Excerpt from a dataset:
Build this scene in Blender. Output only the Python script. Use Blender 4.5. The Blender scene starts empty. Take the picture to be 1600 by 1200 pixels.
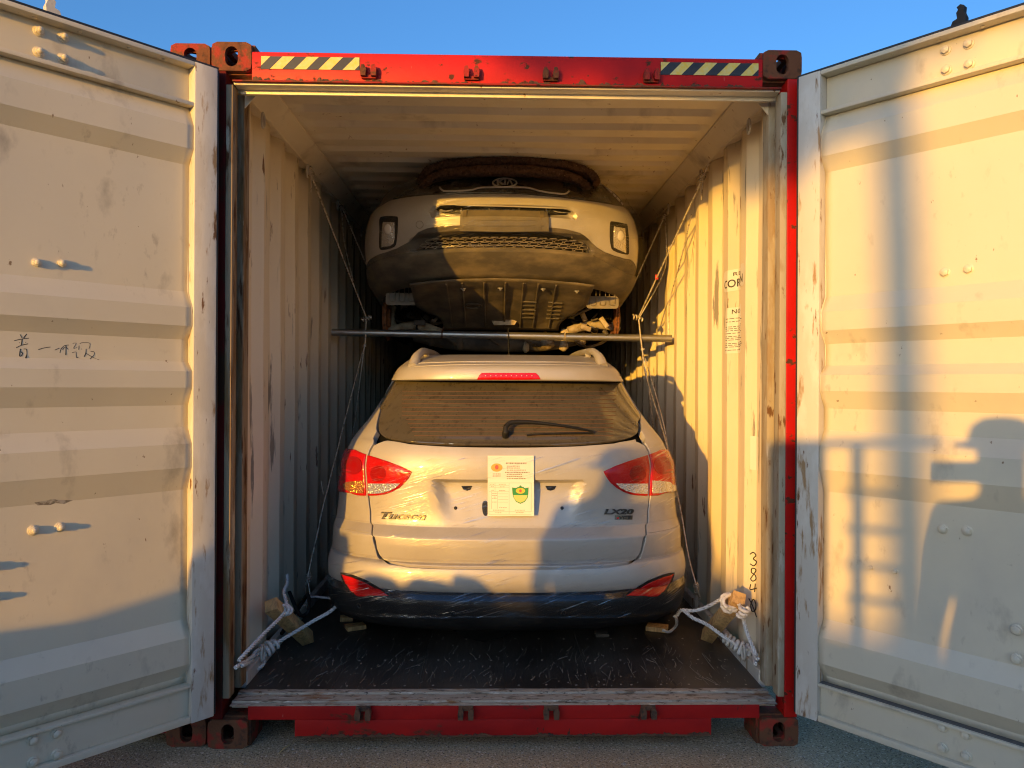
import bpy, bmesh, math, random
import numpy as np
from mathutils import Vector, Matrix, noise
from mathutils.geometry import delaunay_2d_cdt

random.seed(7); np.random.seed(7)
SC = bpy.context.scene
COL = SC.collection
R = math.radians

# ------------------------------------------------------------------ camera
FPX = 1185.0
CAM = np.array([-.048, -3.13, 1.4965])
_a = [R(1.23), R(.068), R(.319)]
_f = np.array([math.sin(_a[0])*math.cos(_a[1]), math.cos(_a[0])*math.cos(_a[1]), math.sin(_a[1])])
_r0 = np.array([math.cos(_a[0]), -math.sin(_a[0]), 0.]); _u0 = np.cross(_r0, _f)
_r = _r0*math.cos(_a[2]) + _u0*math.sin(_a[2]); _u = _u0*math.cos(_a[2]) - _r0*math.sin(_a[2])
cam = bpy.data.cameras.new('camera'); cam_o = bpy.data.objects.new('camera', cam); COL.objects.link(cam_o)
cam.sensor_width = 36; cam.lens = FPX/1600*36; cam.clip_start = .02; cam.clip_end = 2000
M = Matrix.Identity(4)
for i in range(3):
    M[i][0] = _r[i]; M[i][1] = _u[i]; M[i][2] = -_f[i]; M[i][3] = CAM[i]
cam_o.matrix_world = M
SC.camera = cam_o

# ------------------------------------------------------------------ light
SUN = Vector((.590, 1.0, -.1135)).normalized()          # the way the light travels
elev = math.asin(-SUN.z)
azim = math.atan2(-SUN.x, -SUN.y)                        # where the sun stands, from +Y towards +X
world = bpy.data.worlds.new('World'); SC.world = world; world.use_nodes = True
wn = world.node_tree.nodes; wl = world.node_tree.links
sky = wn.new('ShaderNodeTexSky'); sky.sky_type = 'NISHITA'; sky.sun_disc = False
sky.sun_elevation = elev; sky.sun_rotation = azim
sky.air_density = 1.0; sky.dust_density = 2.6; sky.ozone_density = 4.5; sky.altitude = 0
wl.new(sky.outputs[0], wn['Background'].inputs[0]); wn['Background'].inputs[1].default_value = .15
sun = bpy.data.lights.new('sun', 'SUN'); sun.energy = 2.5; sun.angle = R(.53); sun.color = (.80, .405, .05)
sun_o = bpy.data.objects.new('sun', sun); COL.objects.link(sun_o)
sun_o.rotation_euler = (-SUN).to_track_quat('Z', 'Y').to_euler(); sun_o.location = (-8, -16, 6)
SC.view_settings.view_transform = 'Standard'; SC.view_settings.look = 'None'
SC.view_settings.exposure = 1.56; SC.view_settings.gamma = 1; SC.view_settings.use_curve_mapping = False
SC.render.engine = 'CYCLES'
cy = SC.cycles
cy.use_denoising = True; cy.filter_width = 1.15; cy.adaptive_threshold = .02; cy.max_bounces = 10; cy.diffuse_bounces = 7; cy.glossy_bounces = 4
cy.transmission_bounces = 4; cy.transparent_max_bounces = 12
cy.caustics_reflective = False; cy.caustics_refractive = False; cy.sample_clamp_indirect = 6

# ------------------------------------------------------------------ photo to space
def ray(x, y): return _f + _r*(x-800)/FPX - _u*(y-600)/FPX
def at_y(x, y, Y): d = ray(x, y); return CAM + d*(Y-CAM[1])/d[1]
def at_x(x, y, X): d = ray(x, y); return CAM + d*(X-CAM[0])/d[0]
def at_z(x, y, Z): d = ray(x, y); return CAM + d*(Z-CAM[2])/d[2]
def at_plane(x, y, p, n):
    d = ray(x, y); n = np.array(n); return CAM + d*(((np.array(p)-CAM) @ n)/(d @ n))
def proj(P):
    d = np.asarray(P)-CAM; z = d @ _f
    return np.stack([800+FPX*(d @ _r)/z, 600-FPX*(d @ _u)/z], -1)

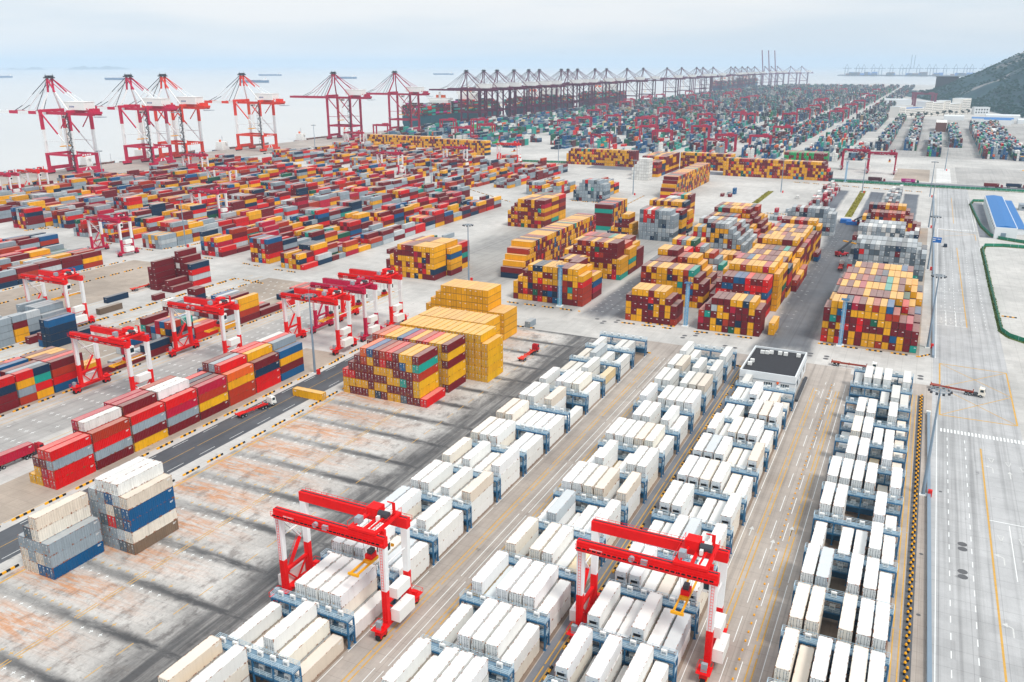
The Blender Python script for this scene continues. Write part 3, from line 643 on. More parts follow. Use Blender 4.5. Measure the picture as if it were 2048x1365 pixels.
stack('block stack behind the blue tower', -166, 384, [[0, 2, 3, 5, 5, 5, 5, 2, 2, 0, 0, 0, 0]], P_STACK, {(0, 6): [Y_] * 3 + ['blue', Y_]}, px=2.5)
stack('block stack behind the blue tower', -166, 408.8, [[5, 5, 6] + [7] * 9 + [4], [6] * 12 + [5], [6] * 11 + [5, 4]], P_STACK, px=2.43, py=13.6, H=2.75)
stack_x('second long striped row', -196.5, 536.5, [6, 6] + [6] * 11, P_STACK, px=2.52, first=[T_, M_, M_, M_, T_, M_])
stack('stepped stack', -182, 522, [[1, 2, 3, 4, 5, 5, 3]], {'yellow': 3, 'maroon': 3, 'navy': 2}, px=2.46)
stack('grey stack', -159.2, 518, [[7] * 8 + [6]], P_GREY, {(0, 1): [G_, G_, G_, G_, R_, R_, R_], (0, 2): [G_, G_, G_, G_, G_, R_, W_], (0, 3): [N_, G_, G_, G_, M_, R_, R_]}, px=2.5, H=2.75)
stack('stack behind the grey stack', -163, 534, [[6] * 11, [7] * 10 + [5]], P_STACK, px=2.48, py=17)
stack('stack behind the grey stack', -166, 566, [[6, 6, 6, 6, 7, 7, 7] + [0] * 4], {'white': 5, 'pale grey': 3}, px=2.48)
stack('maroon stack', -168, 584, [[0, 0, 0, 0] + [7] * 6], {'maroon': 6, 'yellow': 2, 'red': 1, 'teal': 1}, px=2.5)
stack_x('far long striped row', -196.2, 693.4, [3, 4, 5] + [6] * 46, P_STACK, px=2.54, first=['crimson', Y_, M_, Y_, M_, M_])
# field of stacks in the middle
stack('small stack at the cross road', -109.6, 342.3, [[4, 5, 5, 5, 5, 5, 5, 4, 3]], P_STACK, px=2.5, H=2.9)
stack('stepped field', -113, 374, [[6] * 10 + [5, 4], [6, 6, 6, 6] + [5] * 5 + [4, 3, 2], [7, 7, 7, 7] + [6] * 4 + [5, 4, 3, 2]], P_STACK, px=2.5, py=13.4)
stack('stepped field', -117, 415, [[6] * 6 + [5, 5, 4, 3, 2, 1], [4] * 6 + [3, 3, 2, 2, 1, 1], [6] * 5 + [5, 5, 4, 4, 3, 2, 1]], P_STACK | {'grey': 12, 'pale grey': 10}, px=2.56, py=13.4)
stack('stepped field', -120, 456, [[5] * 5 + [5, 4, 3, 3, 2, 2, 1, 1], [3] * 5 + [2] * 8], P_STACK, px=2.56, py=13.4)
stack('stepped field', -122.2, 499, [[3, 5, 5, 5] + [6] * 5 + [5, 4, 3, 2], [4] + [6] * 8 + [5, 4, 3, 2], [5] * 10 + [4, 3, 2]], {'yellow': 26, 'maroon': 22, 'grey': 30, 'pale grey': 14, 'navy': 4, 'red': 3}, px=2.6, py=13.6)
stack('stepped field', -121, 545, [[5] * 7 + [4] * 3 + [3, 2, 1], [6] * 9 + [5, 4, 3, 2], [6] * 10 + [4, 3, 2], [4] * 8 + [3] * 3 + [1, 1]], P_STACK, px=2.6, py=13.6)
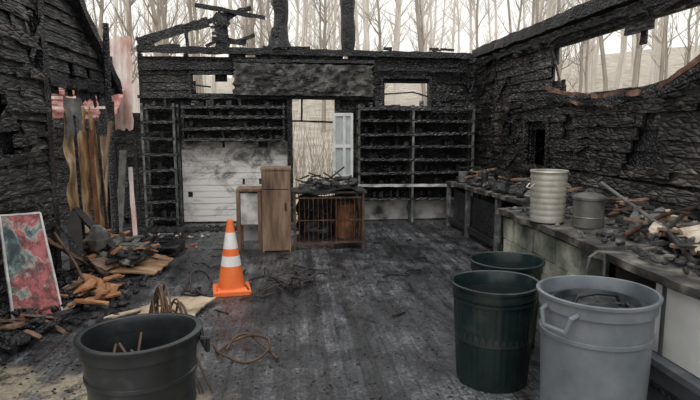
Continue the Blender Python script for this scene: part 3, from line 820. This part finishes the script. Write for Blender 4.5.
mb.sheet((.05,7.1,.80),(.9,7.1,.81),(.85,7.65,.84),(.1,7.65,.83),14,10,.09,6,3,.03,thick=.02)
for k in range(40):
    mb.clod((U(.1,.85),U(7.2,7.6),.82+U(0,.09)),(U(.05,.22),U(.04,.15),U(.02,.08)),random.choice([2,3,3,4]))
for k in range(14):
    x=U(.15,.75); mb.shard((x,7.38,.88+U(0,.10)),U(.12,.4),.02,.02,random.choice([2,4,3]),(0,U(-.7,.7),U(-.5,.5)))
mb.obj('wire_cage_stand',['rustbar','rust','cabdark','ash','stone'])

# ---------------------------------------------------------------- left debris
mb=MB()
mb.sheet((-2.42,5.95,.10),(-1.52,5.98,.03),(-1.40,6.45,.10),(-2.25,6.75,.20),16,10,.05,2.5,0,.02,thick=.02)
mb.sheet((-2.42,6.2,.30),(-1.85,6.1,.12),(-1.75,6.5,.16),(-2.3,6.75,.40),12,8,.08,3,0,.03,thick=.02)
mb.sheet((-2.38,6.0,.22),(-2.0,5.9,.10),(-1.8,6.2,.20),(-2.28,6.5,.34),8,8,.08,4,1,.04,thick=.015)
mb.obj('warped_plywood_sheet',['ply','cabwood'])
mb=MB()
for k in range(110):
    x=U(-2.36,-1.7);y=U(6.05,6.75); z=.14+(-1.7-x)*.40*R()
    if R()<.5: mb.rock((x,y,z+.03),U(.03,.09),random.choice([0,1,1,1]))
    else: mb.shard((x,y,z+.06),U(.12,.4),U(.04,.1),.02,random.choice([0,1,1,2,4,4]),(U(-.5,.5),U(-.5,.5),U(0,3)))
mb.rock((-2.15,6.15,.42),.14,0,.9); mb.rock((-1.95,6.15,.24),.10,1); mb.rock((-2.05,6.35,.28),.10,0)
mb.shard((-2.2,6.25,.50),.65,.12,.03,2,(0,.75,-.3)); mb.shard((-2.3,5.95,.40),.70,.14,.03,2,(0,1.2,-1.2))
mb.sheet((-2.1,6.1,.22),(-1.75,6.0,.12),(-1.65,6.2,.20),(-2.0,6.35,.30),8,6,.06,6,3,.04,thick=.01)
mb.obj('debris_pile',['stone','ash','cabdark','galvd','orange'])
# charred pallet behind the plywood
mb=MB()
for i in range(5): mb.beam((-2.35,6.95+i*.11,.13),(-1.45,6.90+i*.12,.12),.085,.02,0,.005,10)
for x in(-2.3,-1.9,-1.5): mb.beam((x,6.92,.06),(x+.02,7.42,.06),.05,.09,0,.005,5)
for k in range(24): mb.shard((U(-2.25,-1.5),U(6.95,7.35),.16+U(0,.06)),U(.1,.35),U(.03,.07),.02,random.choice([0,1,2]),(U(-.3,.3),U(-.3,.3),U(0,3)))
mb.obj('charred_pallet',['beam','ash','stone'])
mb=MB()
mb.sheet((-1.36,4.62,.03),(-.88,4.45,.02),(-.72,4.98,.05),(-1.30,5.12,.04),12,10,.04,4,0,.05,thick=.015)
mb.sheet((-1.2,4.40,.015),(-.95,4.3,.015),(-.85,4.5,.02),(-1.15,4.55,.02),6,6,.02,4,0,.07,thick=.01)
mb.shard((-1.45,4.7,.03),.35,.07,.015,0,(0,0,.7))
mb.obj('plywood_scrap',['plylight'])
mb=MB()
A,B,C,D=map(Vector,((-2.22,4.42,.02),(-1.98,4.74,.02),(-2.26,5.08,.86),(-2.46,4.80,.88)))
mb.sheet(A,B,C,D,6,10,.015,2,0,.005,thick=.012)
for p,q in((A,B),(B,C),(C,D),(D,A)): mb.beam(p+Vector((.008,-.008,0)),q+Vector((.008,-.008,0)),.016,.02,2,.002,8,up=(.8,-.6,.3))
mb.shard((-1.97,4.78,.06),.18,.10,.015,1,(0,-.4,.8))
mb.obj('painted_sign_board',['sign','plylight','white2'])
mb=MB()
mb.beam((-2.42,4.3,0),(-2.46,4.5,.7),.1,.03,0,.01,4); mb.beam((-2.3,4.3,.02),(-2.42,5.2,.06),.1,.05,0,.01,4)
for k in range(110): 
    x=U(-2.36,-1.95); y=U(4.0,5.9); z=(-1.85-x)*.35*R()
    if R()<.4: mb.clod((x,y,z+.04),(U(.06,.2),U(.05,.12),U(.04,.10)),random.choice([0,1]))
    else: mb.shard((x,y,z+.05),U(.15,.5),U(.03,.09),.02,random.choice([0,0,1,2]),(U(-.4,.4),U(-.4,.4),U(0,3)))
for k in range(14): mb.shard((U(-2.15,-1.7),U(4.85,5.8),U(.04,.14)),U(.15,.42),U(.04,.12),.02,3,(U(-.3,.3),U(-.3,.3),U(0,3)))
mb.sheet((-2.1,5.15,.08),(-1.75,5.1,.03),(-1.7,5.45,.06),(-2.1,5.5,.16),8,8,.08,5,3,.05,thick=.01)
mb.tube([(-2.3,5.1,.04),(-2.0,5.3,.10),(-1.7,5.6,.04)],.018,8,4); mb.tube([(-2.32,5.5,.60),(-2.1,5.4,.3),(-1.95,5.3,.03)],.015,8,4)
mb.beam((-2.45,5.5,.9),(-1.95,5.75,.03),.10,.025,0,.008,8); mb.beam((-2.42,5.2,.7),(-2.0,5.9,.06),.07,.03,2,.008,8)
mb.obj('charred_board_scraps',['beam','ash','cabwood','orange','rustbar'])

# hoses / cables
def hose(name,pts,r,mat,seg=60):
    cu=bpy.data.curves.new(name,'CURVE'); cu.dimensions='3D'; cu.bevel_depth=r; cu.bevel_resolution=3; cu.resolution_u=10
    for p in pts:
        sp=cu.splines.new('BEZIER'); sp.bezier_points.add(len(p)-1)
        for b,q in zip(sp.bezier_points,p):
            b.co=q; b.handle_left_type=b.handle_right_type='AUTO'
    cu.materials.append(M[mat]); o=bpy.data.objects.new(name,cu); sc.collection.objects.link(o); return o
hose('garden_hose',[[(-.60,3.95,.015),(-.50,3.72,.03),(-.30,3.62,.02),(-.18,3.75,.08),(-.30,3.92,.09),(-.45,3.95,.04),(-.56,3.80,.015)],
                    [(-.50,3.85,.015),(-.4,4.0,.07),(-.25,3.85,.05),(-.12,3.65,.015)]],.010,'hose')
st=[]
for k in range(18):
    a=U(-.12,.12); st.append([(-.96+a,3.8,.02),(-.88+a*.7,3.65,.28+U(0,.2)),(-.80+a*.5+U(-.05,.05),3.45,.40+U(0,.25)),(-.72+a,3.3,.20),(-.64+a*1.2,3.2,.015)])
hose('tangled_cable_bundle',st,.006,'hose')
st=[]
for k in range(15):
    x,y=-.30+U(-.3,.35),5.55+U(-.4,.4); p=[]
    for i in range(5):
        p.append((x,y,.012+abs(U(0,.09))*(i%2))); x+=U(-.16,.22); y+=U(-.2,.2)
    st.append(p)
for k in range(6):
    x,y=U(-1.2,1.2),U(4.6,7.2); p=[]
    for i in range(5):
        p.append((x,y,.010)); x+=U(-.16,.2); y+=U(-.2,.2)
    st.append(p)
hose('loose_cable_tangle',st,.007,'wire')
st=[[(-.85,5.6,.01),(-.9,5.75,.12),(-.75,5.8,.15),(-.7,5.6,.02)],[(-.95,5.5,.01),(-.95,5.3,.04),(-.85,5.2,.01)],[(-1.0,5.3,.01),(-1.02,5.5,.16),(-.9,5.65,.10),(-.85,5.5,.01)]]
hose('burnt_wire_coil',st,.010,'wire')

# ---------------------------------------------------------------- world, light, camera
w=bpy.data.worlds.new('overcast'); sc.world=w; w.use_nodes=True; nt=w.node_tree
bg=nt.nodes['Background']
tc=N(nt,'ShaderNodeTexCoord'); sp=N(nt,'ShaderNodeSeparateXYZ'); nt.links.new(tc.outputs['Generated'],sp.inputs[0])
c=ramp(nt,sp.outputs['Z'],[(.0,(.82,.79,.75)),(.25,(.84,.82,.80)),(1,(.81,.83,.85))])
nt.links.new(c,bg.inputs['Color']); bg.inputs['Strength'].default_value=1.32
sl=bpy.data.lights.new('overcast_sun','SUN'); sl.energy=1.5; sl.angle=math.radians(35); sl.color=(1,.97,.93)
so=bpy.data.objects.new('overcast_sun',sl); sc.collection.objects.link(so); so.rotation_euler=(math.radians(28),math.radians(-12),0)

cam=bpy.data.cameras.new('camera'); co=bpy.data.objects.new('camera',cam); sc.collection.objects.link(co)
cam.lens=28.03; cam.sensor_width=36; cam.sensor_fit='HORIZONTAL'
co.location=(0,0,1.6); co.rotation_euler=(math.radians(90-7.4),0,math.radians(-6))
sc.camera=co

◆ Aim
Give only the number of lines in the data that include the string "Write".

◆ Solution for this exercise
2